The AT1 Bonds do not have any put option, restricting the bondholders from selling them back to the banks. That said, they are listed on stock exchanges, hence, investors can enjoy liquidity to some extent.

  • Call Option

The concept of no particular maturity period stands, but the issuing bank can exercise the call option before the maturity date. The call option becomes available after 5 or 10 years from the date of the bond issuance.

  • Contingent Convertibility

AT1 Bonds are often referred to as Contingent Convertible Bonds because they can be converted into equity at any time if a financial crisis arises.

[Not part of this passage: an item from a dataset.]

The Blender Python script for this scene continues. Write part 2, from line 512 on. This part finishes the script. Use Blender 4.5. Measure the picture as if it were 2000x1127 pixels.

It is a way to reduce the bank’s debt obligation while keeping the capital intact. 

Risk Factors

In the investment market, high risk often shadows high interest rates. Exceptions exist, but for Additional Tier I Bonds, several risk factors remain!

  • Risk of Interest Payment

The risk of interest payment default can undermine the benefit of high interest rates. Banks can decide to shelve the interest payment in case of a loss or any other crisis. 

  • Subordinate Debt Treatment

AT1 Bonds are subordinate bonds in nature, ranking lower than other debt obligations when prioritising payment order in case the bank fails.

Note: Bondholders are prioritised over shareholders when a bank collapses. However, the Credit Suisse incident, which became an international headline, showed shareholders receiving hefty amounts, with the bondholders basically getting nothing.

  • Risk of Write-Off

Additional Tier I Bonds can be completely written off, leaving the bondholders at a complete loss. A recent example is the Yes Bank write-off of 2020. RBI wrote off Yes Bank’s AT1 Bonds worth INR 8,415 crore.

Wrapping Up!

The high interest rates are the prime attraction of Additional Tier I Bonds. The possibility of interest payment default and write-off levy considerable risk on the investment. National and international instances added to the concern, but the Indian banks are making efforts to further explore the AT1 Bond market and bring lucrative opportunities for investors.

Learn more about Additional Tier I Bonds and get better access to streamlined bond investments with GoldenPi!

FAQs About What are Additional Tier I Bonds?

1. Who can invest in Additional Tier I Bonds?

While these bonds are open to the public, they are best suited for high-net-worth individuals and institutional investors due to their unsecured, high-risk character.

2. What is the interest rate of AT1 Bonds?

The AT1 Bonds offer higher rates of interest than other bonds. It differs from bank to bank. For instance, SBI has issued AT1 Bonds with a rate of 8.1%, whereas the National Bank offered 8.59%.

3. Are AT1 Bond investments safe?

AT1 Bonds carry high risk. There are risks of interest payment default, untimely calls, write-offs, and so on. Investors must have a high-risk appetite.